● DIRECTION
Restate word for word the lines that begin the listing and end with the line holding "return d, sg, tt".

───── MATERIAL ─────

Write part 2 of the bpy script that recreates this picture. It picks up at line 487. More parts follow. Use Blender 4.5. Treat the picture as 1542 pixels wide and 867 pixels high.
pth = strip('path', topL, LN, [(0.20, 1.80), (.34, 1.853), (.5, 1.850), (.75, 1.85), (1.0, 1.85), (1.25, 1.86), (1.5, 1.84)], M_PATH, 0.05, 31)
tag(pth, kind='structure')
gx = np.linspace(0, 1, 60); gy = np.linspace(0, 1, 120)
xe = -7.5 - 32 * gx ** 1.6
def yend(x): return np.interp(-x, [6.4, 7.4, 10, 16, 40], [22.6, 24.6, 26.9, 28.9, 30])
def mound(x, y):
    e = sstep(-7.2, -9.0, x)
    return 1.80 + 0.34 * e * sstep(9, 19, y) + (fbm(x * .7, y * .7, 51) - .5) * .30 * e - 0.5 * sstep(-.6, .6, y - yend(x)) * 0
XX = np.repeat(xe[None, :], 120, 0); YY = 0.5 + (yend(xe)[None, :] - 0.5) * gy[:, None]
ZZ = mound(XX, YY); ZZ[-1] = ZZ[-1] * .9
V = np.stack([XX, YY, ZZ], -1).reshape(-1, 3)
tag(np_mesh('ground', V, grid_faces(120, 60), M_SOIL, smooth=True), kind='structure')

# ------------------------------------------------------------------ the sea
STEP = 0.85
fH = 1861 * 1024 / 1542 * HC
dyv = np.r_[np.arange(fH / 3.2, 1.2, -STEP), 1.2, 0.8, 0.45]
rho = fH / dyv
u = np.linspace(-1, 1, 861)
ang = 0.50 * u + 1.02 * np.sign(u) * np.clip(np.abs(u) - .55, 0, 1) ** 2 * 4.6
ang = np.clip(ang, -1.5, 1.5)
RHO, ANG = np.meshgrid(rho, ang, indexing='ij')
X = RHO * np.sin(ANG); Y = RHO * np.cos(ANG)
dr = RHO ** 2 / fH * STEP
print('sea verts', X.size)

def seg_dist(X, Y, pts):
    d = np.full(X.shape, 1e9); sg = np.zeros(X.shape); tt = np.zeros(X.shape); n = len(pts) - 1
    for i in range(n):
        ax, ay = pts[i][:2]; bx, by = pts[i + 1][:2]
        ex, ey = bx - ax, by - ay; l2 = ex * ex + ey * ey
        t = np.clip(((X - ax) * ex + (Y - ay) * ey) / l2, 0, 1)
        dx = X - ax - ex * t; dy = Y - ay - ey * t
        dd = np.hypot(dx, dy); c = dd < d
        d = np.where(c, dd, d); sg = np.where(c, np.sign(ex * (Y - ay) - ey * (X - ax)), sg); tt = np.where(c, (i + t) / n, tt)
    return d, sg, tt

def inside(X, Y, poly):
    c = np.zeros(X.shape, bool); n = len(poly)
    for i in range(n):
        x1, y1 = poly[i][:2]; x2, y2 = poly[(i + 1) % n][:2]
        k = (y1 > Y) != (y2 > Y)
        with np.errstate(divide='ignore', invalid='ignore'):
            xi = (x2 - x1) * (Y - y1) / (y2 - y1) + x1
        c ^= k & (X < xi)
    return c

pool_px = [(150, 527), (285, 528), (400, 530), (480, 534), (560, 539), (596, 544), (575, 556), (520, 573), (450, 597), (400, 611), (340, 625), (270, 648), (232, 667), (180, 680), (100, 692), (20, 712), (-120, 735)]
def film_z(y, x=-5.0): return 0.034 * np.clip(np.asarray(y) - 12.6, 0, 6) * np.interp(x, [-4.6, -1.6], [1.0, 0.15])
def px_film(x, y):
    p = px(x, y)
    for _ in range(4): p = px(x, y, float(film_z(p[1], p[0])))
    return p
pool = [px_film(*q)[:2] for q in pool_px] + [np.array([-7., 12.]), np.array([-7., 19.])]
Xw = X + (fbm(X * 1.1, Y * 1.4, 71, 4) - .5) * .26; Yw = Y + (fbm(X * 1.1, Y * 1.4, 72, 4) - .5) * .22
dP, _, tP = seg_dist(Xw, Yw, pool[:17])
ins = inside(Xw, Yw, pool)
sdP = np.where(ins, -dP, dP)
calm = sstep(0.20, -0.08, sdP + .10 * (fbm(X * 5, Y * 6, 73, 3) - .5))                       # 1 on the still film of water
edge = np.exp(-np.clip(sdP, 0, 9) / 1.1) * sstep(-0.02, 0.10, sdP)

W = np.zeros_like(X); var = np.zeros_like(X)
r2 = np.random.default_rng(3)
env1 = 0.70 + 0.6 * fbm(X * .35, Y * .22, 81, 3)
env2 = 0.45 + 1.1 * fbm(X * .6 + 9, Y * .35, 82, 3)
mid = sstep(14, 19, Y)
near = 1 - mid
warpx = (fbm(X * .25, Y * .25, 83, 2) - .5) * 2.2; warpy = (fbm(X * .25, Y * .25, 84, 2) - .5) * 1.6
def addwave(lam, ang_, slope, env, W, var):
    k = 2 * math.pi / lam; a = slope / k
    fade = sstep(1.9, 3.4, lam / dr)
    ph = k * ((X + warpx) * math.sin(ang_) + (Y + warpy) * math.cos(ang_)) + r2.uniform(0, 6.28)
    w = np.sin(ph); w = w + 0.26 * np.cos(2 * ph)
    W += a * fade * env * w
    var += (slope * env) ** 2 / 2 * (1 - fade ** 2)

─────

● WORKED SOLUTION
Write part 2 of the bpy script that recreates this picture. It picks up at line 487. More parts follow. Use Blender 4.5. Treat the picture as 1542 pixels wide and 867 pixels high.
pth = strip('path', topL, LN, [(0.20, 1.80), (.34, 1.853), (.5, 1.850), (.75, 1.85), (1.0, 1.85), (1.25, 1.86), (1.5, 1.84)], M_PATH, 0.05, 31)
tag(pth, kind='structure')
gx = np.linspace(0, 1, 60); gy = np.linspace(0, 1, 120)
xe = -7.5 - 32 * gx ** 1.6
def yend(x): return np.interp(-x, [6.4, 7.4, 10, 16, 40], [22.6, 24.6, 26.9, 28.9, 30])
def mound(x, y):
    e = sstep(-7.2, -9.0, x)
    return 1.80 + 0.34 * e * sstep(9, 19, y) + (fbm(x * .7, y * .7, 51) - .5) * .30 * e - 0.5 * sstep(-.6, .6, y - yend(x)) * 0
XX = np.repeat(xe[None, :], 120, 0); YY = 0.5 + (yend(xe)[None, :] - 0.5) * gy[:, None]
ZZ = mound(XX, YY); ZZ[-1] = ZZ[-1] * .9
V = np.stack([XX, YY, ZZ], -1).reshape(-1, 3)
tag(np_mesh('ground', V, grid_faces(120, 60), M_SOIL, smooth=True), kind='structure')

# ------------------------------------------------------------------ the sea
STEP = 0.85
fH = 1861 * 1024 / 1542 * HC
dyv = np.r_[np.arange(fH / 3.2, 1.2, -STEP), 1.2, 0.8, 0.45]
rho = fH / dyv
u = np.linspace(-1, 1, 861)
ang = 0.50 * u + 1.02 * np.sign(u) * np.clip(np.abs(u) - .55, 0, 1) ** 2 * 4.6
ang = np.clip(ang, -1.5, 1.5)
RHO, ANG = np.meshgrid(rho, ang, indexing='ij')
X = RHO * np.sin(ANG); Y = RHO * np.cos(ANG)
dr = RHO ** 2 / fH * STEP
print('sea verts', X.size)

def seg_dist(X, Y, pts):
    d = np.full(X.shape, 1e9); sg = np.zeros(X.shape); tt = np.zeros(X.shape); n = len(pts) - 1
    for i in range(n):
        ax, ay = pts[i][:2]; bx, by = pts[i + 1][:2]
        ex, ey = bx - ax, by - ay; l2 = ex * ex + ey * ey
        t = np.clip(((X - ax) * ex + (Y - ay) * ey) / l2, 0, 1)
        dx = X - ax - ex * t; dy = Y - ay - ey * t
        dd = np.hypot(dx, dy); c = dd < d
        d = np.where(c, dd, d); sg = np.where(c, np.sign(ex * (Y - ay) - ey * (X - ax)), sg); tt = np.where(c, (i + t) / n, tt)
    return d, sg, tt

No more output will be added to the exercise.